Order up! This time, it's India in the market for 737s. Image source: BOEING.

Boeing (BA 1.51%) is going gangbusters. (Just not as fast as it wants you to think -- as you'll see in a minute.)

Hot on the heels of October's record-setting sale of $2.2 billion worth of 787 Dreamliners to El Al Israel Airlines, and immediately following an even bigger deal to sell as many as 52 airplanes (777s and 737s this time -- and worth $6 billion) to Korean Air, Boeing came out this week with yet another announcement of a plane-selling bonanza.

The bonanza from Bombay
Specifically, India's Jet Airways has just confirmed an order for 75 new Boeing 737 MAX 8 airplanes. According to Boeing, this sale constitutes "the largest order" that India's self-proclaimed "premier international airline" has ever placed with a manufacturer. At list prices, an investor could infer that the order will mean as much as $8.25 billion in additional revenue for Boeing. And according to data from S&P Capital IQ, that's nearly 14% of what Boeing's Commercial Airlines business sells in a year.

That said, this order may not be all that meets the eye.

Reading the fine print
For one thing, the big new order isn't as big as it seems; nor as new, either. Size-wise, Boeing noted that two-thirds of Jet's order is actually made up of "options and purchase rights" on 50 planes -- options that may or may not be exercised. Only the remaining one-third, or 25 planes, are firm orders.

These orders are not necessarily "new" news. Boeing noted that Jet's order for these 25 planes has already been "previously attributed to an unidentified customer." As such, it's presumably buried somewhere in Boeing's order book, and already incorporated into the gross and net order counts shown on Boeing's order book page.

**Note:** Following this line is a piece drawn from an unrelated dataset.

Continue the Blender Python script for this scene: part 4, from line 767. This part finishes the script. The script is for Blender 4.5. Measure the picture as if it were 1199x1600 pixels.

At some future point, Boeing will have to do a bit of housekeeping. To account for the Jet deal, we'll see 25 737s (of the MAX 8 variety) added to Boeing's order book, offset by a corresponding 25 cancellations of 737s (the NGs, although the order book won't spell that out for you).

What's really new here?
This is all a long-winded way of saying that Monday's announcement doesn't seem to add anything to the size of Boeing's book -- not yet, at least. In contrast, there is at least some new news on the orders front.

It arrived on Thursday, when Boeing issued its regular weekly update on orders booked during the past week. Thirty-five bona fide new orders were added: the 32 Korean Air orders we've been looking for since last week, and also, three new 737s ordered by "unidentified customer(s)."

Thus, as of mid-November, Boeing's order book now looks like this:

  • 414 single-aisle 737s
  • 79 Dreamliner 787s
  • 56 widebody 777s
  • 48 Boeing 767s
  • four 747s

In total, that's 601 gross plane orders for Boeing. Subtract 77 cancellations, and Boeing's net order tally for the year is now 524 planes.

How will the complicated math of the Jet Airways not-really-news announcement affect this tally? And will Boeing be able to maintain its momentum, and book its fifth straight week of growing its order book?